[Scene modeling code data]
# # #

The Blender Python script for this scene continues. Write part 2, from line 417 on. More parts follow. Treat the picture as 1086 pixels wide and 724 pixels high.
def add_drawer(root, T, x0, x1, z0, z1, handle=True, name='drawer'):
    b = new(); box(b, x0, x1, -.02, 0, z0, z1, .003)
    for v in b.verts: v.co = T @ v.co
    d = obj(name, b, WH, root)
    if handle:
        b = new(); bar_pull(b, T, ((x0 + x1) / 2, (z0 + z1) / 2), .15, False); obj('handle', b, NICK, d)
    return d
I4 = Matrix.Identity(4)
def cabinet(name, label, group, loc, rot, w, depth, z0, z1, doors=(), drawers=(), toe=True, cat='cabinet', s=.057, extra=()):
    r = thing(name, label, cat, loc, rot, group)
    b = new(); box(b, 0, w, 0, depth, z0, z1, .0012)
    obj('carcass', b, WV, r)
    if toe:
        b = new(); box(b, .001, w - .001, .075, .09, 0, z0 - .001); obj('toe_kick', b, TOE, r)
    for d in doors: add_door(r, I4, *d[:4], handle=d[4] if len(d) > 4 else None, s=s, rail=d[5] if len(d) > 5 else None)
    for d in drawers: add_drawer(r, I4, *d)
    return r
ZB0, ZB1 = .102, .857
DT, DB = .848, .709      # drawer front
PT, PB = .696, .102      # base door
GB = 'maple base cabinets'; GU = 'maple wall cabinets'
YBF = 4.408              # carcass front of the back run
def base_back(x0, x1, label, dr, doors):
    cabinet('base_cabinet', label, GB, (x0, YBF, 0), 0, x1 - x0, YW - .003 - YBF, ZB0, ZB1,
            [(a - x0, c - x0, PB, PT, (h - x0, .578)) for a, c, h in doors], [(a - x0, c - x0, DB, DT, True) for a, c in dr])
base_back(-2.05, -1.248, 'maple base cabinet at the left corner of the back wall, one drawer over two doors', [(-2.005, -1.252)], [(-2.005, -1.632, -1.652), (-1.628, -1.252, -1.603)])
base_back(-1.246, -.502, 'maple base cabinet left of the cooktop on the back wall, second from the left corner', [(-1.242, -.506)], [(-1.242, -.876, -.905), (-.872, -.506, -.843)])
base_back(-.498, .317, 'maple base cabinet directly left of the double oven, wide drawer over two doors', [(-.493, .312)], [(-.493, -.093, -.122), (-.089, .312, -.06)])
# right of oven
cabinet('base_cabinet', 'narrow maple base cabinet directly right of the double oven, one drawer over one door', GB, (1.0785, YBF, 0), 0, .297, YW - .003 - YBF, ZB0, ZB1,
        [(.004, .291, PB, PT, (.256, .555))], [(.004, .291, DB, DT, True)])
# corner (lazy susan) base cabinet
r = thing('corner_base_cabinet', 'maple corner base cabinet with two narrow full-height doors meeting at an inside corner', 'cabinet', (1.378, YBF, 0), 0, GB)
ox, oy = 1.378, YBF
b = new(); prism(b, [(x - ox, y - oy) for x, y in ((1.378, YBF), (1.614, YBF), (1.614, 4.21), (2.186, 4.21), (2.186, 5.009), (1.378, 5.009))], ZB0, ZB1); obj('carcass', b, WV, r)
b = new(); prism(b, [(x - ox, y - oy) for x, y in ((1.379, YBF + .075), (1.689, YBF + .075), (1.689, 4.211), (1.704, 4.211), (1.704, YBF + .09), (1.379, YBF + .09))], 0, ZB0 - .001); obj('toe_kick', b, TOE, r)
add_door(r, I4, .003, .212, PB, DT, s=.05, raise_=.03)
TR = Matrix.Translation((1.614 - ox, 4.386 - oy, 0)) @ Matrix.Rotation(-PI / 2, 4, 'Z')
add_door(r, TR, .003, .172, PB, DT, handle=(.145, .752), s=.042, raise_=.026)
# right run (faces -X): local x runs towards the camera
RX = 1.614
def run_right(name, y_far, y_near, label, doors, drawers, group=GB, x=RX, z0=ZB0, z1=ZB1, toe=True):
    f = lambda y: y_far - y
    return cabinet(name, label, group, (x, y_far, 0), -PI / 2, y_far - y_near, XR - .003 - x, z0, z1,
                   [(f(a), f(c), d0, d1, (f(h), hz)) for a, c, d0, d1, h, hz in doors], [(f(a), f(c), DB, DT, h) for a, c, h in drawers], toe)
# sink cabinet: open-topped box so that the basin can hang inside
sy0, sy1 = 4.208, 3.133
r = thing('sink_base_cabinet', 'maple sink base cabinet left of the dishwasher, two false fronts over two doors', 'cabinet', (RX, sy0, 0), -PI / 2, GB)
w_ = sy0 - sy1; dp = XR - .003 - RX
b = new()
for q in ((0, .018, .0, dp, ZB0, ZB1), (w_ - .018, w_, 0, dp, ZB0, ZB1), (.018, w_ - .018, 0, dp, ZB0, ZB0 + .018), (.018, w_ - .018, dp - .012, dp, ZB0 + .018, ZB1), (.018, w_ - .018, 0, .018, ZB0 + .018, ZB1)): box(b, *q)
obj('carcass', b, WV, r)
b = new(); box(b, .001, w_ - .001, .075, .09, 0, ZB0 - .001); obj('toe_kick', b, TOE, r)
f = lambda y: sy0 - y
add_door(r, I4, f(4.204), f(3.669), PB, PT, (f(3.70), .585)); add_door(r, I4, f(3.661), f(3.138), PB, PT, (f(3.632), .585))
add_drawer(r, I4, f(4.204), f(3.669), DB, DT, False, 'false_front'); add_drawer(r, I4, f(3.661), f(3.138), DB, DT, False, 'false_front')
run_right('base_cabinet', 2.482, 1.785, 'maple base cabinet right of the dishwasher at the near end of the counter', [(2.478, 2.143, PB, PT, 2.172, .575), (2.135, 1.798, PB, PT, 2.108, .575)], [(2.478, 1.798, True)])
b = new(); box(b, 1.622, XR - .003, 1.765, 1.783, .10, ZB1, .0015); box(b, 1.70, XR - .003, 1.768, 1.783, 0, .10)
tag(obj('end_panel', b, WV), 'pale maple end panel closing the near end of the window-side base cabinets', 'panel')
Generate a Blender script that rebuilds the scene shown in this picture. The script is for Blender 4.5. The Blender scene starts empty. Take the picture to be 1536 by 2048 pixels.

# # #

▶ What you should do: Repeat exactly, and only, the lines from the line containing "b = new(); box(b, .001, w_" through the last line of the records above, both included.

▶ Solution for this exercise:
b = new(); box(b, .001, w_ - .001, .075, .09, 0, ZB0 - .001); obj('toe_kick', b, TOE, r)
f = lambda y: sy0 - y
add_door(r, I4, f(4.204), f(3.669), PB, PT, (f(3.70), .585)); add_door(r, I4, f(3.661), f(3.138), PB, PT, (f(3.632), .585))
add_drawer(r, I4, f(4.204), f(3.669), DB, DT, False, 'false_front'); add_drawer(r, I4, f(3.661), f(3.138), DB, DT, False, 'false_front')
run_right('base_cabinet', 2.482, 1.785, 'maple base cabinet right of the dishwasher at the near end of the counter', [(2.478, 2.143, PB, PT, 2.172, .575), (2.135, 1.798, PB, PT, 2.108, .575)], [(2.478, 1.798, True)])
b = new(); box(b, 1.622, XR - .003, 1.765, 1.783, .10, ZB1, .0015); box(b, 1.70, XR - .003, 1.768, 1.783, 0, .10)
tag(obj('end_panel', b, WV), 'pale maple end panel closing the near end of the window-side base cabinets', 'panel')
Generate a Blender script that rebuilds the scene shown in this picture. The script is for Blender 4.5. The Blender scene starts empty. Take the picture to be 1536 by 2048 pixels.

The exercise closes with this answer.